Memang benar bahwa generasi muda dapat dihargai melalui semangat dan kekuatan fisik yang tinggi, sedangkan yang sepuh dihormati karena kebijaksanaannya; itu pula karena jarang ditemukan terkumpulnya dua sifat unggul pada satu generasi saja. Sehingga, dalam urusan pergerakan, pengelolaan sumber daya, atau segala hal yang menuntut keaktifan terorganisasi, pemuda dapat diandalkan. Sebaliknya, untuk urusan pembinaan, serta yang terkait dengan pertimbangan lanjut, sesepuh/senior lebih berhak untuk didudukkan.

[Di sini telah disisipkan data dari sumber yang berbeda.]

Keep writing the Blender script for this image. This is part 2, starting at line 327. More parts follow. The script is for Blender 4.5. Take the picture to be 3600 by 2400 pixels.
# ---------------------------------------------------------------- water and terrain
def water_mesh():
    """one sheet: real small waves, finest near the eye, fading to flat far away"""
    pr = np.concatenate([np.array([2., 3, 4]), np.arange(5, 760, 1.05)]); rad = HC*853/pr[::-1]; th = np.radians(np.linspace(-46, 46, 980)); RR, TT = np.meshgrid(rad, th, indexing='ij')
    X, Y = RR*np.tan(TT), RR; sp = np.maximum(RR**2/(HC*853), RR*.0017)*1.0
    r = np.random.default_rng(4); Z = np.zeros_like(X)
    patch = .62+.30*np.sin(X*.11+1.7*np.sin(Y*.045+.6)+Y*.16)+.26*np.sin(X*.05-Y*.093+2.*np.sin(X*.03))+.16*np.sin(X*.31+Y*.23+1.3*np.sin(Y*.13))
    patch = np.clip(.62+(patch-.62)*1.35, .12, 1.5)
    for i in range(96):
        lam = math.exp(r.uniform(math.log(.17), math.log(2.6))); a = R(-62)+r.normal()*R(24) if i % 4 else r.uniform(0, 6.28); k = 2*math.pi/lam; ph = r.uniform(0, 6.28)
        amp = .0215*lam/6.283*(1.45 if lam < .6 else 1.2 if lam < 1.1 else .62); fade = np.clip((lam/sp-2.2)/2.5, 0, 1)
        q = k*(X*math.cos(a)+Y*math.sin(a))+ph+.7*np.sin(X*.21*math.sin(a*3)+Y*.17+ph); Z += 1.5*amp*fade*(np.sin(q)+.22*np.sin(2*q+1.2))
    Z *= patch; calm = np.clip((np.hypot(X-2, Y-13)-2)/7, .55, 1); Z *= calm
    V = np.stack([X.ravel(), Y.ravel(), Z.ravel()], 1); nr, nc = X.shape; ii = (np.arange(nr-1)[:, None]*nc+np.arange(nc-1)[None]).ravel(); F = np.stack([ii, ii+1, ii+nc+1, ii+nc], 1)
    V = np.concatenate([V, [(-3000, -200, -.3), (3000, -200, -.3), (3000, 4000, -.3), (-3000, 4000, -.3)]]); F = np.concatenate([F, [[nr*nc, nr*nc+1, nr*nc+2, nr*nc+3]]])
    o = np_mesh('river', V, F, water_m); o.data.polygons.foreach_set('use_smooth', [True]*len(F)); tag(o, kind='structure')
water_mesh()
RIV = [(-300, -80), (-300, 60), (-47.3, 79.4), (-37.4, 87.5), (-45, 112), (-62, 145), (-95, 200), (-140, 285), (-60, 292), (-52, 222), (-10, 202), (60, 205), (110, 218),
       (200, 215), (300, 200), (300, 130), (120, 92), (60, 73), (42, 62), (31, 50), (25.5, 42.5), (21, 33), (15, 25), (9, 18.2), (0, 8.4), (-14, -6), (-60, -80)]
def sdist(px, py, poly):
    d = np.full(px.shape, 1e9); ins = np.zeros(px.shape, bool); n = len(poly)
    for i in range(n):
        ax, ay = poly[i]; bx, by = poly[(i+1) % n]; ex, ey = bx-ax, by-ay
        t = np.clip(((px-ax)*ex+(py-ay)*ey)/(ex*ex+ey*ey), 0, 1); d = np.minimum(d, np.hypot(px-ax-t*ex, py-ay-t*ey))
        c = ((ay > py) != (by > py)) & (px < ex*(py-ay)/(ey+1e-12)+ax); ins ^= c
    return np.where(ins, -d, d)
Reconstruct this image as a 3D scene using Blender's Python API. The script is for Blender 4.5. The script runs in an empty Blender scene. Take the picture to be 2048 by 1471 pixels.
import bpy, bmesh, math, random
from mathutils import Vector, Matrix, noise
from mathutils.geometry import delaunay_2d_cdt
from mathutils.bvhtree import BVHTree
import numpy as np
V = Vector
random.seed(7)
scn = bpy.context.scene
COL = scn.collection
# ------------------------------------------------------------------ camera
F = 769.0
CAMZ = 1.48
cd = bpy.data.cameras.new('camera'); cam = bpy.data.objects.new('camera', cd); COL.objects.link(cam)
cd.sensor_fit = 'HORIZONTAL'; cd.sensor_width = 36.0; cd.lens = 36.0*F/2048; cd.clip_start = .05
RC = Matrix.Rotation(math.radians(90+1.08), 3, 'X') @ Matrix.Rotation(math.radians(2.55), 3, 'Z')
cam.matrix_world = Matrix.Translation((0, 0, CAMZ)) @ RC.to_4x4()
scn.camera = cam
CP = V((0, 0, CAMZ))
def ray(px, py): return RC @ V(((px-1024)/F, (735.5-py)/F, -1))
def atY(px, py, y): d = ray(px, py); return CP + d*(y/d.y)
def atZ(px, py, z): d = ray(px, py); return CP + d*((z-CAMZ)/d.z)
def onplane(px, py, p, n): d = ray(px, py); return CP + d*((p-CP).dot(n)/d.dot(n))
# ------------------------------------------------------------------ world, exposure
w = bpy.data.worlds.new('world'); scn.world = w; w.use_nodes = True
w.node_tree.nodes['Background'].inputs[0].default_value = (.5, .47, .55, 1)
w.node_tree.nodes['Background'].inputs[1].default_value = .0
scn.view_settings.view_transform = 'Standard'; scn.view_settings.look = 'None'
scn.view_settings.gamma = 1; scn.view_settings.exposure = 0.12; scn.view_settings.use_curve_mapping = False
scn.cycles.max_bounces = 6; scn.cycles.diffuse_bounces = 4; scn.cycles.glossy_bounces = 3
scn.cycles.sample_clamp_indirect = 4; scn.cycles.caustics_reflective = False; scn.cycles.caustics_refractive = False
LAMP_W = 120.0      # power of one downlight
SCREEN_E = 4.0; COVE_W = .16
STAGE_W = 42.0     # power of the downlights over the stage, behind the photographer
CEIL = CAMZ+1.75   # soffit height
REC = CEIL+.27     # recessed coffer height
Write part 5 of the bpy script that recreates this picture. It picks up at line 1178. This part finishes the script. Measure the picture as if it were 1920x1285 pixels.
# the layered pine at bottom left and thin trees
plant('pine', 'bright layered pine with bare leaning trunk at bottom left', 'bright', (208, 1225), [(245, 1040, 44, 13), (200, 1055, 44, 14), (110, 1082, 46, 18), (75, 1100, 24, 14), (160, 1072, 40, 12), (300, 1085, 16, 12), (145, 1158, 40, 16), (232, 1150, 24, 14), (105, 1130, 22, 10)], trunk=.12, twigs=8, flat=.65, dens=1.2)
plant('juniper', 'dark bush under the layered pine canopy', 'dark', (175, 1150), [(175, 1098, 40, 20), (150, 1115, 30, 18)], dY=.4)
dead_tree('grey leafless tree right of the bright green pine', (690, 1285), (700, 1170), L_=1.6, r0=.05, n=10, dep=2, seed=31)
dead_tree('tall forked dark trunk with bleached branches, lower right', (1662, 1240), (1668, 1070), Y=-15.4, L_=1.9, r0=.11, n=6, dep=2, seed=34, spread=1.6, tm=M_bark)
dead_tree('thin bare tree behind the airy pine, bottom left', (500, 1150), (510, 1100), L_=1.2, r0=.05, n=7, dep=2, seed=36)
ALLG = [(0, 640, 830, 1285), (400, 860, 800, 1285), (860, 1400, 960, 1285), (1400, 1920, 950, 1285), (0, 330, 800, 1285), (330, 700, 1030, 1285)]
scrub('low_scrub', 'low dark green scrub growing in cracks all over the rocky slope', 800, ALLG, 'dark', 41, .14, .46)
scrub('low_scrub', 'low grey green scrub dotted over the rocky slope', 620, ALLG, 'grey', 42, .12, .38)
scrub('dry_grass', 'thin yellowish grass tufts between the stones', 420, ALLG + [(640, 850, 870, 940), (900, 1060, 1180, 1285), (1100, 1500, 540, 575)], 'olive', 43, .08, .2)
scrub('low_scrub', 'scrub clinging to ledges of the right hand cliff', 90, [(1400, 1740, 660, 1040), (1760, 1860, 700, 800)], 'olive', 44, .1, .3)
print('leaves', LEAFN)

Yang demikian itu agar kepemimpinan tidak semata sebagai keandalan dalam membuat keputusan atau sebaliknya menuntut karya nyata, tetapi merupakan kombinasi di antara keduanya. Sesungguhnya, ini adalah persoalan apakah pewarisan informasi (nilai-nilai/values) dapat tersalurkan dengan baik pada generasi berikutnya untuk menjamin kepemimpinan yang lebih baik atau setidaknya baik di masa mendatang.

Seorang anak yang tidak mengetahui apa pun pencapaian kebaikan kakeknya atau kakek buyutnya tanpa ada media lain yang menjamin hal itu, dapat secara nyata menambah kegamangan anak (generasi muda) untuk menghadapi tantangan di depannya. Pemuda adalah harapan yang tua, namun hanya jika yang tua cukup arif untuk menjamin proses ke arah tersebut. Bisa saja karena keadaan yang memaksa, seseorang maju menjadi pemimpin—tetapi itu adalah kemungkinan yang membuat langkah menjadi tertatih-tatih, terseok-seok. Keseluruhan tersebut adalah pekerjaan rumah yang cukup berat, namun jika tidak pernah disadari terutama dirumuskan aspek pendidikannya, tentu saja hal ini membawa kemungkinan yang buruk di masa depan bagi perjalanan kehidupan bermasyarakat dan berbangsa.

Jadi, yang tua pun harapan pemuda, bukankah begitu?